Robb London, a spokesperson for the Law School, says that some courses introduced to teach entrepreneurship do touch on business planning but that students can and are encouraged to cross-register at Harvard Business School. David N. Back, a second year at the Law School, however, says that cross registering puts an unnecessarily large burden on the student to negotiate with teachers and administrators across schools and that schedules are not always lined up.
While Sloan-style incubator classes may not be offered at the Law School, Harvard has announced plans for a forum for students across the University to meet and discuss ideas earlier this year. The Innovation Lab, a new program that will open later this year at the Business School, aims to facilitate interaction between students with similar entrepreneurial dreams.
But one program like the Innovation Lab is not enough, according to Back. Back, who is working on a project involving transportation in India, says that though the Law School has begun to offer more courses and bring in more faculty specializing in entrepreneurship, it is still a relatively “small niche” at the Law School. He says the University—not the Law School—is holding back the entrepreneurial potential of students.
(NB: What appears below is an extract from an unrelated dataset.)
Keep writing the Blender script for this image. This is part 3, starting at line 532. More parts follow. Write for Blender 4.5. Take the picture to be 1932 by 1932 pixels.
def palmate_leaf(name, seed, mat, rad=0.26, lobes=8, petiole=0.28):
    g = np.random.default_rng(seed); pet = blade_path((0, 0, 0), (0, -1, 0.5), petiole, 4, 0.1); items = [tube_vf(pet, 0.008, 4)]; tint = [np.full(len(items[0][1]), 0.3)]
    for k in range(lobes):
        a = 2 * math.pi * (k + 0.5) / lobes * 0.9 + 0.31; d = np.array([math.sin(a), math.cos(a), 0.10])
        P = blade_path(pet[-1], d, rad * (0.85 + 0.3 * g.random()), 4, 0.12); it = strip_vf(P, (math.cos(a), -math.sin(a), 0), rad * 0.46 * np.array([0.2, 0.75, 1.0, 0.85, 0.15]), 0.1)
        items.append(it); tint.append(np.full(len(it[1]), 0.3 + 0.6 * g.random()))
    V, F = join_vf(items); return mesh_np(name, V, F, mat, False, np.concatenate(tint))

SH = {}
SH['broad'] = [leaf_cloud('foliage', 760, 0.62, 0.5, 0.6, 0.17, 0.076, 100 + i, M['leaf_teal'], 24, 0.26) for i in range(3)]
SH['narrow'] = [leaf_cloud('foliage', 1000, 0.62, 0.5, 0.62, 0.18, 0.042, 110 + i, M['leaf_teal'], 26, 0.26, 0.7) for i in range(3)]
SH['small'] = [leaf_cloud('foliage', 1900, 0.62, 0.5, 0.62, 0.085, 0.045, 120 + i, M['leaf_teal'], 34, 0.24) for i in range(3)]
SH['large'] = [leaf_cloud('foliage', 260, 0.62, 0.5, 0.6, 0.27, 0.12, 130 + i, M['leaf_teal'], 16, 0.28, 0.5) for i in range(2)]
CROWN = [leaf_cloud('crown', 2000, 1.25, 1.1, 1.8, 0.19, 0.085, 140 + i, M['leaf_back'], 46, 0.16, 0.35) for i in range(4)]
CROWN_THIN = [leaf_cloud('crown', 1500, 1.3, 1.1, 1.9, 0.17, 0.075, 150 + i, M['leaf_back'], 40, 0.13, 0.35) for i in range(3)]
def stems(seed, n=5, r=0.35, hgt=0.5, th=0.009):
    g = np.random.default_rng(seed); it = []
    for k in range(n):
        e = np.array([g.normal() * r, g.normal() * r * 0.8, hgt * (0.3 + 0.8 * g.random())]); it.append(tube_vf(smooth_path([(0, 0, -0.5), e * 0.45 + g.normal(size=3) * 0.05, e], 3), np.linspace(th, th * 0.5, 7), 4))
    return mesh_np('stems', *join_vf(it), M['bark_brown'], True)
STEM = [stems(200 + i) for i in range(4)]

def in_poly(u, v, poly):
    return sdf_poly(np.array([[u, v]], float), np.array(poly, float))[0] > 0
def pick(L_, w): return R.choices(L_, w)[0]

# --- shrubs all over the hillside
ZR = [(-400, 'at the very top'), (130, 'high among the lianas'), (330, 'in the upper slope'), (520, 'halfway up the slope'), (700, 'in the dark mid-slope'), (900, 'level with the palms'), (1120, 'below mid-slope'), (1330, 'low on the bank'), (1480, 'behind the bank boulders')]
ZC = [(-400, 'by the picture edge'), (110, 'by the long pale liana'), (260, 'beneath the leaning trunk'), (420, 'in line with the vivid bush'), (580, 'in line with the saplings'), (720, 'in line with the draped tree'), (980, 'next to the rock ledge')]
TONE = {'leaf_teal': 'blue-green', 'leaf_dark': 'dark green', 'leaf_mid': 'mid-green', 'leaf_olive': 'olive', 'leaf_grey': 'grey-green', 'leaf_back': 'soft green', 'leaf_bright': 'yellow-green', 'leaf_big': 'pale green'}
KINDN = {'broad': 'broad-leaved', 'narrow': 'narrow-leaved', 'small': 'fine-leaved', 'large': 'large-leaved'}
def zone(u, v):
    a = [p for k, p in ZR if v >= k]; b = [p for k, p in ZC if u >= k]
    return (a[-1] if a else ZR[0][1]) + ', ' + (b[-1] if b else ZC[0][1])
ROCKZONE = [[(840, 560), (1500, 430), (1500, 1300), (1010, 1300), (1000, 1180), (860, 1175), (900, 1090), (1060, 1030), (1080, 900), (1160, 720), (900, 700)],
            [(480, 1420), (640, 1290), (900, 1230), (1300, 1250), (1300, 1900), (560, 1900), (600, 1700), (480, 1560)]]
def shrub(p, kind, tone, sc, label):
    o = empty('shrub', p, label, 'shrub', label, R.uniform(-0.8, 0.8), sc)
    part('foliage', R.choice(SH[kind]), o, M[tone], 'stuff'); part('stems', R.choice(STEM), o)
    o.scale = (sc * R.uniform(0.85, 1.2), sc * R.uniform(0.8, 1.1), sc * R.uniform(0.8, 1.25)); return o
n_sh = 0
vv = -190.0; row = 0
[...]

“The wealth of knowledge at Harvard is so extremely and unfortunately segmented,” Back says. “It needs to increase student collaboration.”
Back says he believes that the University should facilitate a larger program for entrepreneurship across all schools, hence enabling cross-school projects. For one start-up, he suggested, an architect at the Design School could work with a real estate specialist at the Business School, a budding real estate attorney at the Law School, and a city planning and urban development specialist at the Kennedy school.
Though he agrees that the Innovation Lab will start that kind of collaboration, Back says he hopes collaboration can be facilitated by reforming the steep requirements for cross-registering and truly recalibrating all school calendars. He says that it makes sense to have law-related programs to prepare young entrepreneurs at the Law School, and other resources should be distributed throughout the University for students to take advantage of.
“It should be easier to take advantage of opportunities elsewhere,” Back says. “The University has actively discouraged, and has been a huge impediment, of entrepreneurial activity not just at the law school, but across the University.”